Articles | February 26, 2026 | by Catholics for Catholics

He said the reality of AI in our world “comes to us even if we do not want it.”

By Catholics for Catholics

In a meeting with the clergy of the Diocese of Rome last Thursday, February 19, Pope Leo XIV clearly instructed priests to “resist the temptation to prepare homilies with artificial intelligence.”

“Just as all the muscles in the body die if we do not use them,” the Holy Father said, “if we do not move them, the brain needs to be used, so our intelligence, your intelligence, needs to be exercised a little so as not to lose this ability.” 

But it takes much more than that,” he continued, “because to give a true homily, which is to share the faith, AI will never be able to share the faith!” 

The pope also indicated that while prayer apps and resources available on our mobile phones are helpful and he himself has them, prayer must be more than “just the routine of reciting the breviary as quickly as possible.”
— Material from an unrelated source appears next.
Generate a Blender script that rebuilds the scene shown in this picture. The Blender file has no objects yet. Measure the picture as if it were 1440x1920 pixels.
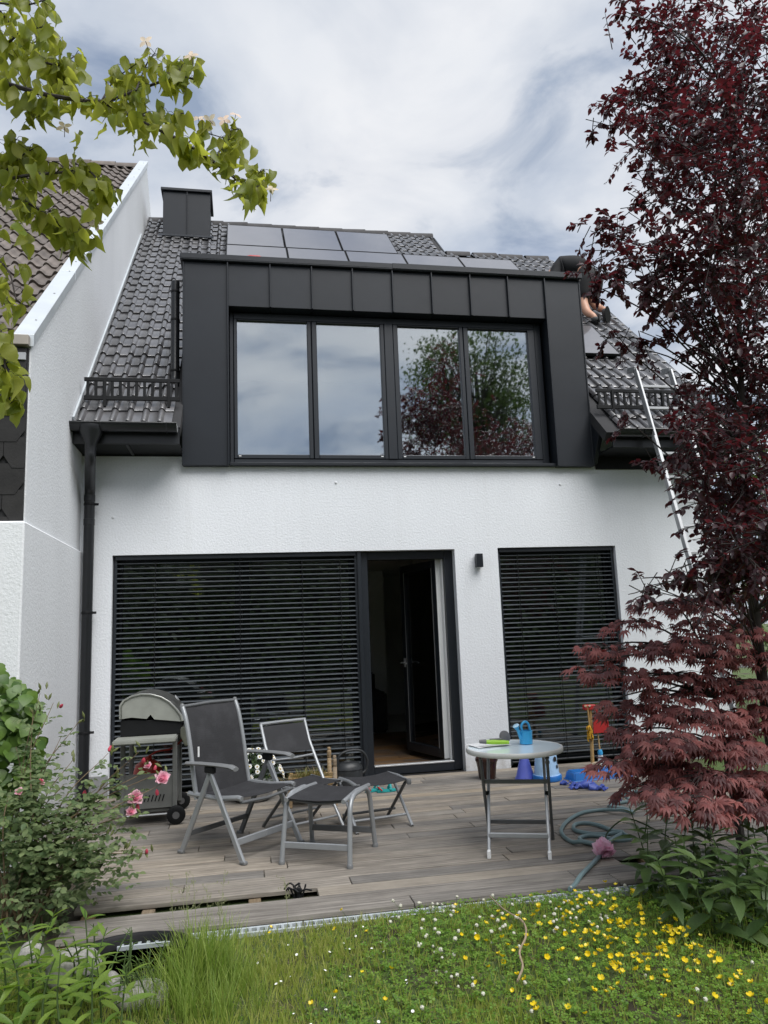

In the same meeting, the pope addressed the topics of the need for priests to be in continuous study and the loneliness many of the clergy experience. Elderly priests still have services to perform and their lives have great meaning, he said. The pope also encouraged having “a good confessor” who “can accompany you and help you in times of great difficulty,” and that these difficulties are not just in the period of old age, but ongoing throughout our lives.

Last week’s meeting was not the first time Pope Leo XIV has warned against artificial intelligence. In his message for the 60th World Day of Social Communications in January, he warned that AI might “encroach upon the deepest level of communication, that of human relationships.”

His Holiness cautioned against having “a naive and unquestioning reliance on artificial intelligence as an omniscient ‘friend,’ a source of all knowledge, an archive of every memory, an ‘oracle’ of all advice,” all of which “can further erode our ability to think analytically and creatively.”

Faces and voices – not artificial intelligence – should speak for people, the pope urged.